Thursday, October 07, 2004

"Our Lady of Victory commonly celebrated as Our Lady of the Holy Rosary"

from Abbot Gueranger's "The Liturgical Year":

Soliman II, the greatest of the Sultans, taking advantage of the confusion caused in the west by Luther, had filled the sixteenth century with terror by his exploits. He left to his son, Selim II, the prospect of being able at length to carry out the ambition of his race: to subjugate Rome and Vienna, the Pope and the emperor, to the power of the crescent. The Turkish fleet had already mastered the greater part of the Mediterranean, and was threatening Italy, when, on October 7, 1571, it came into action, in the Gulf of Lepanto, with the pontifical galleys supported by the fleets of Spain and Venice. It was Sunday; throughout the world the confraternities of the rosary were engaged in their work of intercession. Supernaturally enlightened, St. Pius V watched from the Vatican the battle undertaken by the leader he had chosen, Don John of Austria, against the three hundred vessels of Islam. The illustrious Pontiff, whose life’s work was now completed, did not survive to celebrate the anniversary of the triumph; but he perpetuated the memory of it by an annual commemoration of our Lady of Victory. His successor, Gregory XIII, altered this title to our Lady of the rosary, and appointed the first Sunday of October for the new feast, authorizing its celebration in those churches which possessed an altar under that invocation.

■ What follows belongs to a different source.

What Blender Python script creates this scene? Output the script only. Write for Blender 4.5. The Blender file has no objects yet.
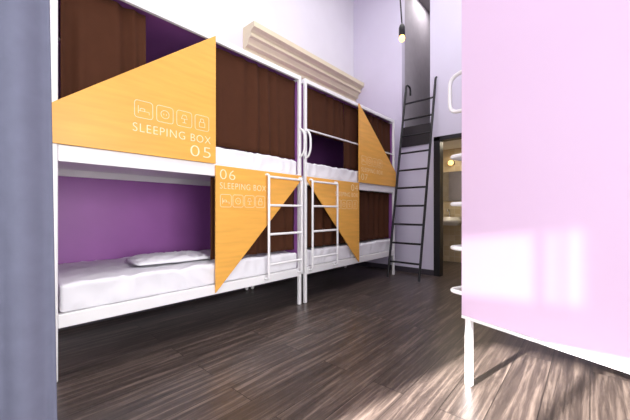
import bpy, bmesh, math, random
from mathutils import Vector, Matrix, noise
random.seed(4)
C = bpy.context.scene.collection

# ---------------------------------------------------------------- materials
def srgb(r, g, b):
    f = lambda c: (c/255/12.92) if c/255 <= 0.04045 else ((c/255+0.055)/1.055)**2.4
    return (f(r), f(g), f(b), 1)

def mat(name, col, rough=0.5, metal=0.0, var=0.06, scale=8, bump=0.0, stretch=(1, 1, 1), emit=0, spec=0.5):
    m = bpy.data.materials.new(name); m.use_nodes = True
    nt = m.node_tree; N = nt.nodes; L = nt.links
    b = N["Principled BSDF"]
    b.inputs["Roughness"].default_value = rough
    b.inputs["Metallic"].default_value = metal
    b.inputs["Specular IOR Level"].default_value = spec
    tc = N.new("ShaderNodeTexCoord"); mp = N.new("ShaderNodeMapping")
    mp.inputs["Scale"].default_value = stretch
    nz = N.new("ShaderNodeTexNoise"); nz.inputs["Scale"].default_value = scale
    nz.inputs["Detail"].default_value = 6
    cr = N.new("ShaderNodeValToRGB")
    lo = [c*(1-var) for c in col[:3]]+[1]; hi = [min(1, c*(1+var)) for c in col[:3]]+[1]
    cr.color_ramp.elements[0].color = lo; cr.color_ramp.elements[0].position = .3
    cr.color_ramp.elements[1].color = hi; cr.color_ramp.elements[1].position = .7
    L.new(tc.outputs["Object"], mp.inputs[0]); L.new(mp.outputs[0], nz.inputs["Vector"])
    L.new(nz.outputs["Fac"], cr.inputs[0]); L.new(cr.outputs[0], b.inputs["Base Color"])
    if bump:
        bp = N.new("ShaderNodeBump"); bp.inputs["Strength"].default_value = bump; bp.inputs["Distance"].default_value = .01
        L.new(nz.outputs["Fac"], bp.inputs["Height"]); L.new(bp.outputs[0], b.inputs["Normal"])
    if emit:
        b.inputs["Emission Color"].default_value = col; b.inputs["Emission Strength"].default_value = emit
    return m

M_wall = mat("lavender_paint", srgb(210, 205, 223), .7, var=.02, scale=3)
M_wallside = mat("pale_lavender_paint", srgb(226, 223, 231), .7, var=.02, scale=3)
M_ceil = mat("ceiling_white", srgb(236, 235, 238), .8, var=.01)
M_cornice = mat("cornice_plaster", srgb(220, 210, 180), .6, var=.03, scale=6)
M_white = mat("white_powder_coat", srgb(238, 237, 238), .3, var=.01)
M_sheet = mat("white_sheet", srgb(232, 231, 236), .85, var=.02, scale=5, bump=.3)
M_purple = mat("purple_laminate", srgb(156, 94, 166), .45, var=.05, scale=4)
M_yellow = mat("amber_plywood", srgb(234, 172, 78), .4, var=.08, scale=5, stretch=(1, .6, 6))
M_brown = mat("brown_fabric", srgb(72, 42, 27), .9, var=.05, scale=14, bump=.05, spec=.15)
M_black = mat("black_metal", srgb(14, 13, 18), .4, var=.05)
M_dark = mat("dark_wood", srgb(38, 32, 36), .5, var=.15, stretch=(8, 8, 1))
M_lilac = mat("lilac_laminate", srgb(222, 196, 223), .35, var=.015, scale=2)
M_slate = mat("slate_blue_fabric", srgb(98, 100, 117), .95, var=.05, scale=20, bump=.15, spec=.1)
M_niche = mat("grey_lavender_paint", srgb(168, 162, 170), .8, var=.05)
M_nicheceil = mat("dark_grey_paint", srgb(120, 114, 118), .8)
M_letter = mat("white_print", srgb(250, 228, 188), .5, var=.01)
M_bulb = mat("warm_bulb", srgb(255, 190, 110), .3, emit=4)
M_glow = mat("warm_lamp_glass", srgb(255, 204, 130), .3, emit=2)
M_glass = mat("mirror_glass", srgb(190, 192, 196), .08, metal=1)
M_ceramic = mat("white_ceramic", srgb(220, 215, 206), .2)
M_base = mat("dark_baseboard_paint", srgb(58, 52, 60), .5)

def sheer_mat():
    m = bpy.data.materials.new("sun_dimming_fabric"); m.use_nodes = True
    nt = m.node_tree; N = nt.nodes; L = nt.links
    for x in list(N): N.remove(x)
    out = N.new("ShaderNodeOutputMaterial"); mx = N.new("ShaderNodeMixShader"); mx.inputs[0].default_value = .96
    t = N.new("ShaderNodeBsdfTransparent"); t.inputs[0].default_value = (1, 1, 1, 1)
    d = N.new("ShaderNodeBsdfDiffuse"); tc = N.new("ShaderNodeTexCoord")
    nz = N.new("ShaderNodeTexNoise"); nz.inputs["Scale"].default_value = 60
    cr = N.new("ShaderNodeValToRGB"); cr.color_ramp.elements[0].color = (.7, .68, .66, 1); cr.color_ramp.elements[1].color = (.9, .88, .86, 1)
    L.new(tc.outputs["Object"], nz.inputs["Vector"]); L.new(nz.outputs["Fac"], cr.inputs[0]); L.new(cr.outputs[0], d.inputs[0])
    L.new(t.outputs[0], mx.inputs[1]); L.new(d.outputs[0], mx.inputs[2]); L.new(mx.outputs[0], out.inputs[0])
    return m
M_sheer = sheer_mat()

def tile_mat():
    m = bpy.data.materials.new("beige_mosaic_tile"); m.use_nodes = True
    nt = m.node_tree; N = nt.nodes; L = nt.links; b = N["Principled BSDF"]
    g = N.new("ShaderNodeNewGeometry"); s = N.new("ShaderNodeSeparateXYZ"); c = N.new("ShaderNodeCombineXYZ")
    a = N.new("ShaderNodeMath"); a.operation = 'ADD'
    br = N.new("ShaderNodeTexBrick"); br.offset = 0
    br.inputs["Scale"].default_value = 1; br.inputs["Brick Width"].default_value = .1; br.inputs["Row Height"].default_value = .1
    br.inputs["Mortar Size"].default_value = .003
    br.inputs["Color1"].default_value = srgb(208, 194, 166); br.inputs["Color2"].default_value = srgb(190, 172, 140)
    br.inputs["Mortar"].default_value = srgb(206, 198, 182)
    L.new(g.outputs["Position"], s.inputs[0]); L.new(s.outputs[0], a.inputs[0]); L.new(s.outputs[1], a.inputs[1])
    L.new(a.outputs[0], c.inputs[0]); L.new(s.outputs[2], c.inputs[1]); L.new(c.outputs[0], br.inputs[0])
    L.new(br.outputs[0], b.inputs["Base Color"]); b.inputs["Roughness"].default_value = .3
    return m
M_tile = tile_mat()

def floor_mat():
    m = bpy.data.materials.new("dark_wood_planks"); m.use_nodes = True
    nt = m.node_tree; N = nt.nodes; L = nt.links; b = N["Principled BSDF"]
    g = N.new("ShaderNodeNewGeometry"); s = N.new("ShaderNodeSeparateXYZ"); c = N.new("ShaderNodeCombineXYZ")
    L.new(g.outputs["Position"], s.inputs[0]); L.new(s.outputs[1], c.inputs[0]); L.new(s.outputs[0], c.inputs[1])
    br = N.new("ShaderNodeTexBrick"); br.offset = .37
    br.inputs["Scale"].default_value = 1; br.inputs["Brick Width"].default_value = 1.5; br.inputs["Row Height"].default_value = .18
    br.inputs["Mortar Size"].default_value = .002; br.inputs["Mortar Smooth"].default_value = 0
    br.inputs["Color1"].default_value = (.74, .74, .74, 1); br.inputs["Color2"].default_value = (1, 1, 1, 1)
    br.inputs["Mortar"].default_value = (.18, .18, .18, 1)
    L.new(c.outputs[0], br.inputs[0])
    ad = N.new("ShaderNodeVectorMath"); ad.operation = 'ADD'
    sc = N.new("ShaderNodeVectorMath"); sc.operation = 'SCALE'; sc.inputs["Scale"].default_value = 9
    L.new(br.outputs["Color"], sc.inputs[0]); L.new(sc.outputs[0], ad.inputs[0]); L.new(c.outputs[0], ad.inputs[1])
    mp = N.new("ShaderNodeMapping"); mp.inputs["Scale"].default_value = (.75, 14, 1)
    L.new(ad.outputs[0], mp.inputs[0])
    nz = N.new("ShaderNodeTexNoise"); nz.inputs["Scale"].default_value = 2.4; nz.inputs["Detail"].default_value = 10
    nz.inputs["Roughness"].default_value = .7; nz.inputs["Distortion"].default_value = .45
    L.new(mp.outputs[0], nz.inputs["Vector"])
    cr = N.new("ShaderNodeValToRGB"); e = cr.color_ramp.elements
    e[0].position = .30; e[0].color = srgb(40, 33, 31)
    e[1].position = .72; e[1].color = srgb(132, 116, 106)
    k = e.new(.5); k.color = srgb(74, 63, 58)
    L.new(nz.outputs["Fac"], cr.inputs[0])
    mx = N.new("ShaderNodeMix"); mx.data_type = 'RGBA'; mx.blend_type = 'MULTIPLY'; mx.inputs[0].default_value = 1
    L.new(cr.outputs[0], mx.inputs[6]); L.new(br.outputs[0], mx.inputs[7]); L.new(mx.outputs[2], b.inputs["Base Color"])
    b.inputs["Roughness"].default_value = .34
    bp = N.new("ShaderNodeBump"); bp.inputs["Strength"].default_value = .18; bp.inputs["Distance"].default_value = .003
    L.new(nz.outputs["Fac"], bp.inputs["Height"]); L.new(bp.outputs[0], b.inputs["Normal"])
    return m
M_floor = floor_mat()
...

A century and a half later, this limited concession was made general. As Innocent XI, in memory of the deliverance of Vienna [from the Mohammedans] by Sobieski, had extended the feast of the most holy name of Mary to the whole Church; so, in 1716, Clement XI inscribed the feast of the rosary on the universal calendar, in gratitude for the victory [over Islam] gained by Prince Eugene at Peterwardein, on August 5, under the auspices of our Lady of the snow. This victory was followed by the raising of the siege of Corfu and completed a year later by the taking of Belgrade.


Magnificat antiphon:

Beata Mater et intacta Virgo, gloriosa Regina mundi, sentiant omnes tuum juvamen quicumque celebrant tuam sanctissimi rosarii solemnitatem.

"Blessed Mother and unspotted Virgin, glorious Queen of the world, may all experience thine aid, who celebrate thy solemnity of the most holy rosary."